You can use the right hand rule to remember the directions of the vectors. In the picture below, you can use your index finger to represent the direction of the velocity of the charge, your thumb for the direction of the magnetic force, and your middle finger for the direction of the magnetic field.

Where $\vec {F}_m$ is the magnetic force, $q$ is the electric charge, $v$ is the velocity of the charge, and $B$ is the magnetic field.

Example

Calculate the acceleration of an electron that travels at a velocity of $3.15 \times 10^4 \frac {m} {s}$ east through a magnetic field of $0.295T$ pointing south.

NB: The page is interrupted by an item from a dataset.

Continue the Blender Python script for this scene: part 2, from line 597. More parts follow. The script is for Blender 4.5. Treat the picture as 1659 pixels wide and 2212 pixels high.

Remember, the mass of an electron is $9.11 \times 10^{-31} kg$ and its charge is $e = 1.60 \times 10^{-19} C$.

Answer

First let's calculate the force:

$\vec {F}_m = q(\vec {v} \times \vec {B}) = (1.60 \times 10^{-19} C)(3.15 \times 10^4 \frac {m} {s})(0.295T) = 1.49 \times 10^{-15} N$

Now, we can determine the acceleration

$\vec {F}_m = m_e \vec {a} \ \Rightarrow \ \vec {a} = \frac { \vec {F}_m } { m_e } = \frac { 1.49 \times 10^{-15} N } { 9.11 \times 10^{-31} kg } = 1.63 \times 10^{15} \frac {m} {s^2}$

By using the right hand rule, we can determine that the acceleration is pointed upwards.

$\therefore$ The electron is accelerating $1.63 \times 10^{15} \frac {m} {s^2}$ upwards.

Electromagnetic induction

Electromagnetic induction is the process by which a changing magnetic field within a closed loop of wire induces an electromotive force (EMF) and, consequently, an electric current in the wire.

This is what it looks like:

In the video, the red portion of the magnet is the north dipole, and the blue portion is the south dipole. You can see that as the red side moves into, then out of the selenoid, the currents follow the right hand rule. Inversely, this same principle applies when the blue side enters, then exits as well.